I have been an audiophile the last 20 years for the last 5 years I have worked with Infigo Audio as my industry affiliation.  It’s been my experience in business and audio conversations that there are 2 areas that are interesting. When giving opinions many audiophiles try to come off smarter than the people they are talking to. Also in conflict resolution if you have disagreements they are more willing to go to extremes. Has anyone else experienced this.  Some seem like they can tell you what to do? How to post etc. which to me is crazy. Most of us are 30, 40, 50, 60,70 plus.  Thoughts everyone?

calvinj

@uncledemp that part all day. Recently had an issue.  Your response is exactly what I’m talking about. Guy threw a MINE MINE MINE FIT!  Lol. Can’t talk crazy to people and disparage their integrity.  Thumb Thugging! 

🤬Overly sensitive! Who said I was overly sensitive? I’m not overly sensitive! So there!

Sometimes these threads make me soo mad! AARRGGHHHH!!!!!!!!!

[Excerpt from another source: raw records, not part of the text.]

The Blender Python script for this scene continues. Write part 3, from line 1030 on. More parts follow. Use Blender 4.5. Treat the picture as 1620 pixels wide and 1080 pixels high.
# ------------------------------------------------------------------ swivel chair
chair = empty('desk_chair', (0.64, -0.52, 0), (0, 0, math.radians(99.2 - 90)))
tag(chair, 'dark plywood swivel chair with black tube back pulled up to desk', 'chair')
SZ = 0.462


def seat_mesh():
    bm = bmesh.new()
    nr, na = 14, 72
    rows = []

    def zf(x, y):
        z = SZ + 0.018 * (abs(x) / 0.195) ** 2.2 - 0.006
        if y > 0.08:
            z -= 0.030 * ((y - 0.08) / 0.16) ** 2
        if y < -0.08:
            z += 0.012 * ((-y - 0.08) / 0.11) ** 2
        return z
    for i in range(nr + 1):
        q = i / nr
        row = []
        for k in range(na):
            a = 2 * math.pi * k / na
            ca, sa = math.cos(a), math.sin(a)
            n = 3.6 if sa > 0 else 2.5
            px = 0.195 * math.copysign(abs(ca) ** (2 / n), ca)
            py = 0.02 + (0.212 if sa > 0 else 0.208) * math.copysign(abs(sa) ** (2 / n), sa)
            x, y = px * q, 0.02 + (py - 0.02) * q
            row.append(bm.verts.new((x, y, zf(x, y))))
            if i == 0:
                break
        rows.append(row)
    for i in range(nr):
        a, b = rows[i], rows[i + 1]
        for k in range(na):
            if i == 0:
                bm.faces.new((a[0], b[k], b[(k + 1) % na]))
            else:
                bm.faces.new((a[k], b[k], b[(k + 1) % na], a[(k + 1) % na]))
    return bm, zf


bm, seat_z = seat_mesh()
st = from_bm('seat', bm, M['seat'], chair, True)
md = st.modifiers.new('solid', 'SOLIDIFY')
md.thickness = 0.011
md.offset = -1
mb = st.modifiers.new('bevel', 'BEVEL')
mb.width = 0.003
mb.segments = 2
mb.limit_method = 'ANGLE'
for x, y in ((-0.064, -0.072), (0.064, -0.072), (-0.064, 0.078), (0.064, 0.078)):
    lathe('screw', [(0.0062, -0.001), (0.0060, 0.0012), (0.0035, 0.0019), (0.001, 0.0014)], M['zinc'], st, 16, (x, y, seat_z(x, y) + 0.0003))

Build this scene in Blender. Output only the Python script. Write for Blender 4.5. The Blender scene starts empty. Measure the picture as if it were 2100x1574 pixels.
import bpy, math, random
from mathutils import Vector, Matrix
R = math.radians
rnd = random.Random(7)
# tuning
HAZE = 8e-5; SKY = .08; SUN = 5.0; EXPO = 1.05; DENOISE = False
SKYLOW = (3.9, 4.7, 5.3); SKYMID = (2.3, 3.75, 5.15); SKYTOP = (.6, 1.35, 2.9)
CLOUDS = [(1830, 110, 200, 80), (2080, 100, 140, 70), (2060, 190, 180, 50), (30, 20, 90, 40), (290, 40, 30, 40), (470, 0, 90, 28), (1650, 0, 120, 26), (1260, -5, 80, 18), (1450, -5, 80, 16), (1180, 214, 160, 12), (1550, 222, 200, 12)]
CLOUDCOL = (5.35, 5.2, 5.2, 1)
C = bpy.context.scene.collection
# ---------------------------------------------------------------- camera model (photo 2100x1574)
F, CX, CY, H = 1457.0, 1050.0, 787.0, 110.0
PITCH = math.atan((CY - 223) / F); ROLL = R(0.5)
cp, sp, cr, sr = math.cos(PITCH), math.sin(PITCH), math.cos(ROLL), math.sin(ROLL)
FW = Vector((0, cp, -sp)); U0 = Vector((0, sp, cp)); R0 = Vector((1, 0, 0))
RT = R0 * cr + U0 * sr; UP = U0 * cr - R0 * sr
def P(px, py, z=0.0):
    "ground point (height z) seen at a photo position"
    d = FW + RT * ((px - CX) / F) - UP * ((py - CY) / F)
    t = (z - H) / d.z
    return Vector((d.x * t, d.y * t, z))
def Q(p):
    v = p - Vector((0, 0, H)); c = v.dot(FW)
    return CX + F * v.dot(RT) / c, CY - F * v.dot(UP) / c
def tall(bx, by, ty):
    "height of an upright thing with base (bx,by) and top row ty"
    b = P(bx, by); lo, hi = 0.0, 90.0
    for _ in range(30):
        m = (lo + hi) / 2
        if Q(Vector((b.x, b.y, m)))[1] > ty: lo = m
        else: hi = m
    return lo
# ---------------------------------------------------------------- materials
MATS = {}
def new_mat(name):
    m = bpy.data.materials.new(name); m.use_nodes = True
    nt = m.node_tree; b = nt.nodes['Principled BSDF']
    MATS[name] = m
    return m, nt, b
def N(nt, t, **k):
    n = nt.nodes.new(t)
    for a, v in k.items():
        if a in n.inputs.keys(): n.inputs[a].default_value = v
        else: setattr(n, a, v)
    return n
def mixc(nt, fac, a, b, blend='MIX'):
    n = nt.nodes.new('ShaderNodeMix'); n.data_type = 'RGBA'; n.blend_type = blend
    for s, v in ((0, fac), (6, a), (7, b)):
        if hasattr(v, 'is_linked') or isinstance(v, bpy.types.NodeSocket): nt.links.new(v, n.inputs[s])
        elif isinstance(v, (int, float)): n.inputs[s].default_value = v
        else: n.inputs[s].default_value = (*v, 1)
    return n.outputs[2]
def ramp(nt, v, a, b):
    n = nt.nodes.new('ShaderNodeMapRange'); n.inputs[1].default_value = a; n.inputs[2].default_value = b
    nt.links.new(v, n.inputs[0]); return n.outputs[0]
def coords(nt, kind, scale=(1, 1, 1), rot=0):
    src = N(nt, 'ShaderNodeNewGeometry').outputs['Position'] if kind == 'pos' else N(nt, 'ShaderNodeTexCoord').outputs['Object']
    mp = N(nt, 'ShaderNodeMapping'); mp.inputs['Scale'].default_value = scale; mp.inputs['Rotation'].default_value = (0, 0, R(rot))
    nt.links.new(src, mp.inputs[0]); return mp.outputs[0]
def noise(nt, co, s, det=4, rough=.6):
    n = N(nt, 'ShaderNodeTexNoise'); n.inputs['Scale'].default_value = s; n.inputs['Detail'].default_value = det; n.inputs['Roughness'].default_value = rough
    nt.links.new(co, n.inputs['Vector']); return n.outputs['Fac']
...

IF i COULD i WOULD INSERT AN IMAGE OF THE TASMANI  DEVIL

@calvinj 

There are often a few layers that drive dissension. Most would agree that we each have unique :

  • Hearing abilities 
  • audio chains
  • power quality
  • ambient noise floors
  • room conditions

Therefore our perceptions are different

However a few live by:

  1. A emotional resentment to the perceived  unaffordability of high-end audio components. This emotional resentment closes minds, resists opposing views, stubbornness to consider other viewpoints. 
  2. It’s wrong until proven right.  This is often from a fear of being wrong, and therefore resist from even trying - overly cautious.  They want to understand or more precisely get a “guarantee” that it works before trying.  High-end audio is usually best when one simply tries difficult combos to see what resonates with their subjective tastes/preferences.
  3. Measurement audiophiles - likely/mostly related to #1 resentment.  Items that cannot be easily defined by measurements (cables, fuses, audiophile network switches) is their hot button. They cannot accept the higher price over regular components without some concrete justification, but manufacturers won’t reveal their R@D results and conclusions for business reasons.
  4. My reasoning is universal truth
  5. My perceptions are universal truth. This is false 

 

My belief about high-end audio:

  1. if many say this is true, chances are if I try it in my own system I’ll “probably” get the same result. But nothing is guaranteed
  2. Sonics are more important than measurements. Measurements alone do not tell if one subjectively likes the sonics vs other choices. Best to listen for yourself 
  3. Different sonic presentations are valid- it’s a matter of preferences rather than superiority/inferiority. Some may like a 300b midrange magic, others want end-to-end linearity. Some like nearfield listening, others room filling.  

 

@kennyc  #calvin@calvinj 

  1. "Sonics are more important than measurements. Measurements alone do not tell if one subjectively likes the sonics vs other choices. Best to listen for yourself "                                                                      I agree with this. In another recent thread, I had a disagreement with member @stager who happens to make and sell silver interconnects. I asked what the RCA's were made of and he said brass. I said that it would sound better if they were copper, and he tried to support his position with numbers showing the small difference between the two metals. Those numbers are true I'm sure, but I still know from experience as a listener that they sound different.